Italo Ferreira fuyait la police dans une voiture qu'il venait de voler à São Paulo, la mégapole du Brésil : une balle dans la tête a interrompu sa course folle. Il avait dix ans.

La reconstitution du crime dimanche a exposé les fractures de la société brésilienne, l'une des plus inégalitaires du monde : alors que des habitants du quartier aisé de Morumbi manifestaient leur soutien aux policiers - qui font l'objet d'une enquête -, un groupe venu de la périphérie les insultait aux cris de « racistes et assassins! ».

Peu avant de mourir dans la nuit du 2 juin, Italo avait, avec un ami de 11 ans, sauté le mur d'une résidence du Morumbi et volé une Daihatsu avec laquelle les enfants ont réussi à parcourir 300 mètres.

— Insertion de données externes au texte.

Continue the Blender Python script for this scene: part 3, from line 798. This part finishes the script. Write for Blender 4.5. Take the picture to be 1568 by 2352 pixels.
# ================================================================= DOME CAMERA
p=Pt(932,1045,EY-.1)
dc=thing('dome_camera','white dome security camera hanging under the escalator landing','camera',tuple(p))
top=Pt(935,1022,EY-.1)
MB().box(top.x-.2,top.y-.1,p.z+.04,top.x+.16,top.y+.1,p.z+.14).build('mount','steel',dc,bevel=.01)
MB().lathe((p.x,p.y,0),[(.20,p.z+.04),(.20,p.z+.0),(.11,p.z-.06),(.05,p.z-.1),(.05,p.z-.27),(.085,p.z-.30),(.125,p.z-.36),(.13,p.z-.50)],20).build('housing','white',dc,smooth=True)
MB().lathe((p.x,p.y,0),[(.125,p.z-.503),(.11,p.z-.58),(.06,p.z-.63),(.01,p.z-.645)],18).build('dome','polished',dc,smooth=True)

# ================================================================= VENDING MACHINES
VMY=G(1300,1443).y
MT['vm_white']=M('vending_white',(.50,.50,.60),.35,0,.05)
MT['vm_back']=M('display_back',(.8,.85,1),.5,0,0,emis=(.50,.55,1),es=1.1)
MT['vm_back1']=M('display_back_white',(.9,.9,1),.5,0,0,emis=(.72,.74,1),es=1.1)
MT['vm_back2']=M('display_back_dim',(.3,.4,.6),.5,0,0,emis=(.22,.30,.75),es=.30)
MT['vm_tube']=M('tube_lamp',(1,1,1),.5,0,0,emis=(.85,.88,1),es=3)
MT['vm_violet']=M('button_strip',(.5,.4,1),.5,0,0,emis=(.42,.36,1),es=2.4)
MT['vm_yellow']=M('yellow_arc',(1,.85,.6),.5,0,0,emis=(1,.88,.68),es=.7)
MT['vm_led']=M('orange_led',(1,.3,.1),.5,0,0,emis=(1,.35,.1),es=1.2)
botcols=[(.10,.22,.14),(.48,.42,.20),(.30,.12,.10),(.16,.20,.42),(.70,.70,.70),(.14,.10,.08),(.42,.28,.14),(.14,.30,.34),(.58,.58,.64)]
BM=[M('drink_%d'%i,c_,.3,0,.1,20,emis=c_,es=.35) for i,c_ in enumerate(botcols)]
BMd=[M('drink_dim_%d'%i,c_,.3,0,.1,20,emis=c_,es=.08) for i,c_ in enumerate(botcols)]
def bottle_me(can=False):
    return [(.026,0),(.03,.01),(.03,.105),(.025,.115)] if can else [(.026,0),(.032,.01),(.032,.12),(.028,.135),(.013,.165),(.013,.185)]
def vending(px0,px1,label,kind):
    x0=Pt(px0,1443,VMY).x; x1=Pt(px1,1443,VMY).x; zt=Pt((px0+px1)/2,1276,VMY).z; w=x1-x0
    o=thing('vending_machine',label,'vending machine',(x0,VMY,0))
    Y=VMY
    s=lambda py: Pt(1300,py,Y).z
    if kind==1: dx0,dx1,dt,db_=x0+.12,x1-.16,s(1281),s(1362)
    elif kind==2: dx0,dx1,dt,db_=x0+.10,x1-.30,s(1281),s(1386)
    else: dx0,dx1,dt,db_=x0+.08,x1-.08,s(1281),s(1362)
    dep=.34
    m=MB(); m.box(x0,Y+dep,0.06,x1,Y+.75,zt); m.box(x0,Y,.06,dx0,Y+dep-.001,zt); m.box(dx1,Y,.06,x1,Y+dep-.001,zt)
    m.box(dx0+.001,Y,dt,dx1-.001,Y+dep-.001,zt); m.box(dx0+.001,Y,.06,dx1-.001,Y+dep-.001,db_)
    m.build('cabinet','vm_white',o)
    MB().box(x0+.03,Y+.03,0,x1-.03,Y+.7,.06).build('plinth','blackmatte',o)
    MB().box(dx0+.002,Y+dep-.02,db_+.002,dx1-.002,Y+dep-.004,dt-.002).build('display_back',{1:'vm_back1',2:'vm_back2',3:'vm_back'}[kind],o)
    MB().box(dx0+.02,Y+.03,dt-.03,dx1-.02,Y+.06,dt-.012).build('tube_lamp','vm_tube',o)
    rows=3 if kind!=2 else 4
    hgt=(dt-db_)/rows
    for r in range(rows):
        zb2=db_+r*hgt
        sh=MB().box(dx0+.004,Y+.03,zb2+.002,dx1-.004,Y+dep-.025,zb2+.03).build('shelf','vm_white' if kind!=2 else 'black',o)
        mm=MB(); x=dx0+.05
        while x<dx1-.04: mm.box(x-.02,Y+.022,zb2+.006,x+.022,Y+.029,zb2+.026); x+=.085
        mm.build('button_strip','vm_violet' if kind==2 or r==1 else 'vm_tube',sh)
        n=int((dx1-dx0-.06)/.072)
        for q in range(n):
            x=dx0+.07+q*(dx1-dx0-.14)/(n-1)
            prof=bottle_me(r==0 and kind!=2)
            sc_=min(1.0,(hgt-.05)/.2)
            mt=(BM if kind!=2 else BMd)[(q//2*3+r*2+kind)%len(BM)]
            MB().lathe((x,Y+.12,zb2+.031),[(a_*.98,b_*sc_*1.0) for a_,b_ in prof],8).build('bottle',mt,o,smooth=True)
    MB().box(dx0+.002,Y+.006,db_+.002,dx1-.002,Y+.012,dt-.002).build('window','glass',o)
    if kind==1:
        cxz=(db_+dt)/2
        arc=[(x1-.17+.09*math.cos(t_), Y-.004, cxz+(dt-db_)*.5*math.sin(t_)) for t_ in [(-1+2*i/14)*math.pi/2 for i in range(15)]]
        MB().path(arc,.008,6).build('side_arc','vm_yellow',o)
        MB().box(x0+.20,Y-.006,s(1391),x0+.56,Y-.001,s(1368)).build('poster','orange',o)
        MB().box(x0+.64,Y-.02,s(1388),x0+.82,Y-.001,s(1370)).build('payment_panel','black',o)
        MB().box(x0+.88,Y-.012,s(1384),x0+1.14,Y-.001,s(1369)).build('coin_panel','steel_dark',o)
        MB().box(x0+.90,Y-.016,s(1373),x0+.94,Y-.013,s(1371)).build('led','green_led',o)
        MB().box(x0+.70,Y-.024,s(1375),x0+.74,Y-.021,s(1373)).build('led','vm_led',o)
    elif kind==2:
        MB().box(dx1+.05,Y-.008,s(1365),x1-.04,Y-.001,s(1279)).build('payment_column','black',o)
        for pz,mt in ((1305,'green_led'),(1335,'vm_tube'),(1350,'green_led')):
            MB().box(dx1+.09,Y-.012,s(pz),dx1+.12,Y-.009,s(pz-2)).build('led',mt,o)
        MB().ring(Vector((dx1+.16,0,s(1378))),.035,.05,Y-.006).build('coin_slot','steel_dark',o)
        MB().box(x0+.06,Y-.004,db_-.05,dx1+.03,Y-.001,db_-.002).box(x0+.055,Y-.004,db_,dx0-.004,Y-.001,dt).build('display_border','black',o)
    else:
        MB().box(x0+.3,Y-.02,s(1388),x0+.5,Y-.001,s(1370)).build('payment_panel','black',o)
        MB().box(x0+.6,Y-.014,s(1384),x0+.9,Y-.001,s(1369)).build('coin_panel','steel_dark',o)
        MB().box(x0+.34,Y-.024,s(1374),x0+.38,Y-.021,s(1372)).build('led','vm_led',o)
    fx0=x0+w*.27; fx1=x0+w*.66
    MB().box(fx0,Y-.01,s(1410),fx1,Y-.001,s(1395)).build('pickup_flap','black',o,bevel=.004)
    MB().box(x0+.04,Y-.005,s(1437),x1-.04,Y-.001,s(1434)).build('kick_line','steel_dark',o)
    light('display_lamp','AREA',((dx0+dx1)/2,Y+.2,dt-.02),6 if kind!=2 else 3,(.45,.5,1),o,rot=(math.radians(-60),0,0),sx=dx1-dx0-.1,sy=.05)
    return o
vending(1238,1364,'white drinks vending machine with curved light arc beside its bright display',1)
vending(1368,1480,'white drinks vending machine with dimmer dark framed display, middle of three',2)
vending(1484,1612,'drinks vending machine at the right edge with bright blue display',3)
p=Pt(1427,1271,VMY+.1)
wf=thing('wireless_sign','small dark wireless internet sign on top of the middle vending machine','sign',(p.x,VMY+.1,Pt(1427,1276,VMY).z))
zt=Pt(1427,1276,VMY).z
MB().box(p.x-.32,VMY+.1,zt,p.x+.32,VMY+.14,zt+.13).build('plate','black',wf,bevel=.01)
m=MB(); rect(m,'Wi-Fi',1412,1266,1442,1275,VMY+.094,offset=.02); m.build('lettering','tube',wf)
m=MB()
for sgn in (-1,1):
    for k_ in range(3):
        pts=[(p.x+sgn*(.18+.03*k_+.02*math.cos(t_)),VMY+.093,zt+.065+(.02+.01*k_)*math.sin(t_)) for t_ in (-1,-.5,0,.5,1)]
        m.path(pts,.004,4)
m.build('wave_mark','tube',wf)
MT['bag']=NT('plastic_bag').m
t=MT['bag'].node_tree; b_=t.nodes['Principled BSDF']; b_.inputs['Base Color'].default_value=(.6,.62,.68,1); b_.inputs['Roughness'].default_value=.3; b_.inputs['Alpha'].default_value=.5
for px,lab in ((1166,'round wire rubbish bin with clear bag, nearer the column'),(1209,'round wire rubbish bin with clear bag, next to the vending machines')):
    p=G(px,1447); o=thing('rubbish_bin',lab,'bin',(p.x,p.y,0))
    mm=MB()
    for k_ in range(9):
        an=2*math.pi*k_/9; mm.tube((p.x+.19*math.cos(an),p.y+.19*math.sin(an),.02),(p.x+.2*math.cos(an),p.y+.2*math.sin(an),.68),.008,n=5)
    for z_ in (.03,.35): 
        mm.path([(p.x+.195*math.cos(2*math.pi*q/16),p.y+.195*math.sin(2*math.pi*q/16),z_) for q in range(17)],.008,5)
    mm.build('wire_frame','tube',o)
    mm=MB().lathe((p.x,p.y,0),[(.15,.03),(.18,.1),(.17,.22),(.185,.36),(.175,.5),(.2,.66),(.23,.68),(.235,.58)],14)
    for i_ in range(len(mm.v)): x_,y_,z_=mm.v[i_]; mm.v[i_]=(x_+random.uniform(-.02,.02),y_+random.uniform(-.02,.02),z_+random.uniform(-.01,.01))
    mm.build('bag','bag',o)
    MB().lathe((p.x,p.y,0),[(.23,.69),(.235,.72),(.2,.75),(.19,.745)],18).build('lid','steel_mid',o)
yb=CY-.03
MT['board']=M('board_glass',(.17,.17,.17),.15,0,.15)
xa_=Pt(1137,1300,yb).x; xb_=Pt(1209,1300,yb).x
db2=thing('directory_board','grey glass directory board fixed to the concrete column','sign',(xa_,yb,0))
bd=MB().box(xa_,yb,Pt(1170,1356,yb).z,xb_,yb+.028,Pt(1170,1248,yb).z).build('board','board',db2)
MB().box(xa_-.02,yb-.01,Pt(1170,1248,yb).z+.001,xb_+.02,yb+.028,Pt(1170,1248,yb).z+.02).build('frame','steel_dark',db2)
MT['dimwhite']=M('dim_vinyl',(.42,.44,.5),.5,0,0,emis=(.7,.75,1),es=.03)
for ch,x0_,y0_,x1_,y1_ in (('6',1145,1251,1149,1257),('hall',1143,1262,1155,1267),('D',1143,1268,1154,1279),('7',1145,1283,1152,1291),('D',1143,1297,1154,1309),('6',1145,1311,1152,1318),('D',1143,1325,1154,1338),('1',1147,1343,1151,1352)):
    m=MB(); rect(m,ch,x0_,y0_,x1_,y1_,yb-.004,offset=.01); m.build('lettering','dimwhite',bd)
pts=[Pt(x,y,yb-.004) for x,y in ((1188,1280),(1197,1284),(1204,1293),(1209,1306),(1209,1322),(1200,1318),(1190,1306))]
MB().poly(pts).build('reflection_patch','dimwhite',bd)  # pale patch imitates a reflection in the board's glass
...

La balle tirée par un policier, qui affirme avoir agi en légitime défense, a atteint Italo dans la tête, près de l'oeil gauche, selon les experts.

Exécution

Pour le médiateur de la police de São Paulo, ainsi que pour des représentants des droits de l'homme, il s'agit d'un homicide de plus dans une ville qui présente des statistiques très élevées de violences policières.

« Pour nous, il n'est pas crédible qu'un enfant de dix ans puisse conduire alors qu'on lui tire dessus, qu'il se serve d'une arme, ouvre la fenêtre pour tirer, puis la referme », déclare à l'AFP le défenseur des droits de São Paulo, Julio Fernandes Neves.

« Quand Italo est mort, la fenêtre de la voiture était fermée. Les policiers ont dit avoir agi en légitime défense. Il avait volé la voiture, oui. Mais, même s'il avait tiré il ne fallait pas le tuer, simplement l'arrêter », dit-il.

Jusqu'à présent, les expertises ont montré qu'aucun tir n'était parti de l'intérieur du véhicule. L'enfant avait des traces de poudre sur les deux mains, mais un gant qu'il portait n'en n'avait pas : les experts affirment que la scène du crime a été modifiée.

L'ami d'Italo qui a d'abord témoigné en faveur de la police s'est ensuite rétracté, assurant que les agents l'avaient menacé. L'enfant, âgé de 11 ans, est resté cinq heures seul avec eux lors de sa déclaration, une pratique illicite selon les experts.

L'enfant et sa famille ont été mis à l'abri dans le cadre du programme de protection aux enfants et adolescents menacés de mort.

Les pièces du puzzle ne s'emboîtent pas : aucune marque des trois balles qu'aurait tirées Italo, selon la police, n'a été trouvée et l'inspection de la police de São Paulo elle-même a ouvert une enquête.

Pour l'avocat responsable du dossier, Ariel de Castro Alves, membre du Conseil des droits de l'homme de São Paulo, « tout indique que les policiers ont exécuté l'enfant ».

Jeunes, pauvres et noirs

Italo était tout bébé quand sa mère a été incarcérée pour vol. Les femmes de la favela de São Paulo où il vivait se relayaient pour l'allaiter.

Cet enfant noir et pauvre avait déjà été retrouvé abandonné, pieds nus et affamé, selon les registres de la police. À dix ans, il accumulait vols et cambriolage, mais « jamais avec violence », explique Ariel de Castro Alves à l'AFP.

Son cas est semblable à celui de milliers d'enfants pauvres de ce pays de 204 millions d'habitants avec d'énormes inégalités sociales et où la violence urbaine est endémique.

L'organisation de défense des droits de l'homme Amnistie internationale affirmait récemment que les « graves bavures » policières au Brésil touchent principalement les jeunes Noirs des favelas et restent le plus souvent impunies.

Et selon l'ONG Foro Brasileiro de sécurité publique, les polices des États de São Paulo, Rio de Janeiro et Bahia sont celles qui tuent le plus dans leurs opérations contre le crime.

Selon le dernier annuaire de Foro, les forces brésiliennes de sécurité ont été responsables en 2014 d'au moins 5,3 % des 58 559 homicides commis cette année-là.